Le temps insensé
Le temps insensé, c’est que cette révolution anthropologique est une révolution du temps. Vous remarquerez que la plupart des adultes qui travaillent en entreprise se plaignent de manquer de temps. Or, contrairement à ce que l’on croit, c’est quelque chose de très moderne. Vous ne trouverez jamais dans un roman du xixe siècle – même un qui présente des hommes d’affaires – l’idée qu’ils puissent manquer de temps. Dans Balzac, il y a des tas d’hommes d’affaires, dans La Comédie humaine. Jamais il y a une ligne qui laisse supposer qu’ils pourraient manquer de temps. Vous ne trouverez jamais ça dans la littérature antique bien sûr. Mais vous n’avez jamais lu que François Ier n’avait pas eu le temps de venir à Marignan. Qu’il était arrivé en retard. Vous voyez, cette problématique du manque de temps parce qu’on est décideur et qu’on travaille est tout à fait moderne.

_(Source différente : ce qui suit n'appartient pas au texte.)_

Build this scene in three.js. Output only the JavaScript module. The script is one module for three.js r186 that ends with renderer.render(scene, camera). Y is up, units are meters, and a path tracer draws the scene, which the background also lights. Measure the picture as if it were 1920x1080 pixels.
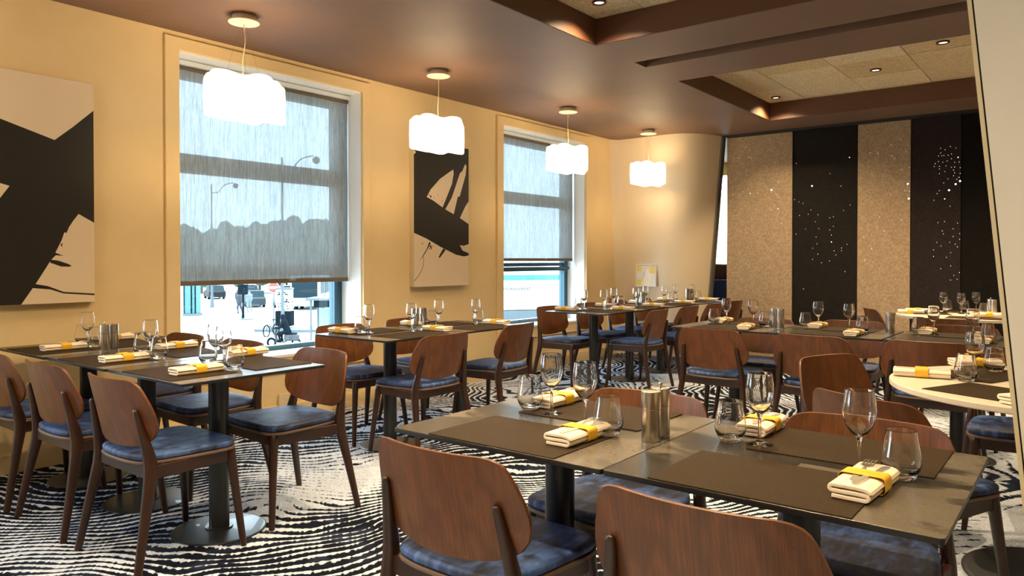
import * as THREE from 'three';
import { mergeGeometries, mergeVertices } from 'three/addons/utils/BufferGeometryUtils.js';
import { RoundedBoxGeometry } from 'three/addons/geometries/RoundedBoxGeometry.js';
import { MarchingCubes } from 'three/addons/objects/MarchingCubes.js';
import { RectAreaLightUniformsLib } from 'three/addons/lights/RectAreaLightUniformsLib.js';

// ---------------------------------------------------------------- camera, sky, exposure
// Room axes: a runs along the window wall away from the viewer, b runs towards the window wall.
// World: x = -b, z = -a, y up, metres; the eye stands at a = b = 0.
const scene = new THREE.Scene();
const EYE = 1.2367, YAW = THREE.MathUtils.degToRad(38.0377), PITCH = THREE.MathUtils.degToRad(0.7329);
const camera = new THREE.PerspectiveCamera(2 * Math.atan(540 / 1391.16) * 180 / Math.PI, 1920 / 1080, 0.05, 400);
camera.position.set(0, EYE, 0);
camera.rotation.set(-PITCH, YAW, 0, 'YXZ');
camera.setViewOffset(1920, 1080, 0, 35.5, 1920, 1080);     // a shifted lens
camera.updateProjectionMatrix();
const renderer = new THREE.WebGLRenderer({ antialias: true });
renderer.toneMapping = THREE.LinearToneMapping;
renderer.toneMappingExposure = 1.03;
renderer.shadowMap.enabled = true;
RectAreaLightUniformsLib.init();
const LAMP = new THREE.Color(1.0, 0.74, 0.43);             // warm lamps
const PENDANT_CD = 0.26, SPOT_CD = 16, SKY = 14;

// ---------------------------------------------------------------- noise
function rng(seed) { let s = seed >>> 0; return () => { s = (s + 0x6D2B79F5) >>> 0; let t = s; t = Math.imul(t ^ (t >>> 15), t | 1); t ^= t + Math.imul(t ^ (t >>> 7), t | 61); return ((t ^ (t >>> 14)) >>> 0) / 4294967296; }; }
const hash = (x, y, s) => { let h = Math.imul(x | 0, 374761393) ^ Math.imul(y | 0, 668265263) ^ Math.imul(s | 0, 1274126177); h = Math.imul(h ^ (h >>> 13), 1274126177); return ((h ^ (h >>> 16)) >>> 0) / 4294967296; };
function vnoise(x, y, s = 0, px = 0, py = 0) {            // value noise; px, py = periods
  const ix = Math.floor(x), iy = Math.floor(y), fx = x - ix, fy = y - iy;
  const w = (k, p) => (p ? ((k % p) + p) % p : k);
  const u = fx * fx * (3 - 2 * fx), v = fy * fy * (3 - 2 * fy);
  const a = hash(w(ix, px), w(iy, py), s), b = hash(w(ix + 1, px), w(iy, py), s), c = hash(w(ix, px), w(iy + 1, py), s), d = hash(w(ix + 1, px), w(iy + 1, py), s);
  return (a + (b - a) * u) * (1 - v) + (c + (d - c) * u) * v;
}
function fbm(x, y, s, oct = 4, p = 0) { let r = 0, a = 0.5, t = 0; for (let i = 0; i < oct; i++) { r += a * vnoise(x, y, s + i, p, p); t += a; a *= 0.5; x *= 2; y *= 2; p *= 2; } return r / t; }
const clamp = (x, a = 0, b = 1) => Math.min(b, Math.max(a, x)), lerp = (a, b, t) => a + (b - a) * t, sstep = (a, b, x) => { const t = clamp((x - a) / (b - a)); return t * t * (3 - 2 * t); };
const mix3 = (A, B, t) => [lerp(A[0], B[0], t), lerp(A[1], B[1], t), lerp(A[2], B[2], t)];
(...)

Alors cette histoire de manque de temps ne me semble pas très intéressante pour un esprit structuré. En ce sens qu’elle fait un constat évident, c’est que la quantité de choses intéressantes à faire est infinie et le temps pour les faire est fini. Donc effectivement, si vous comparez un infini à quelque chose de fini, il y a forcément manque.
Mais pour vous dire le sens que ça a, ça me fait penser à une phrase de George Amado dans un de ses romans qui dit : « On ne peut pas aimer toutes les femmes, il faut néanmoins s’y efforcer. » Ce qu’on pourrait appeler le théorème de Bill Clinton. Mais vous voyez bien que si vous regardez le monde comme ça – et les femmes transposeront – vous êtes forcément dans le manque et la frustration. À propos de Bill Clinton, il y a eu un sondage aux États-Unis au moment où il était président, où on demandait aux Américaines ce qu’elles pensaient d’avoir des relations privées avec le président. Donc il y en à 10 % qui ont dit « pourquoi pas », 5 % qui ont dit « surtout pas » et 85 % qui ont dit « jamais plus ».
Alors, tout ceci n’a pas grand intérêt. Parce que ce qui est important dans le temps, ce n’est pas tout ce que je ne fais pas et que je pourrais faire, ou imaginer de faire. C’est ce que je fais dans mon temps. C’est-à-dire réussir sa vie, c’est réussir la vie que je vis, pas toutes vies que j’aurais pu vivre et que je ne vis pas. De même que réussir son mariage, c’est réussir son mariage avec le conjoint qu’on a, pas avec tous les conjoints qu’on aurait pu avoir et qu’on n’a pas. Ça, ça ne sert à rien. Donc derrière cette idée de manque de temps, il y a une idée de trahison. C’est que je suis en train de trahir la vie que je vis au nom de toutes les vies que je ne vis pas. Nous pouvons tous penser que nous aurions pu avoir des tas d’autres vies et vivre des tas d’autres vies. Mais cette pensée n’a aucun intérêt dans la vie que je vis.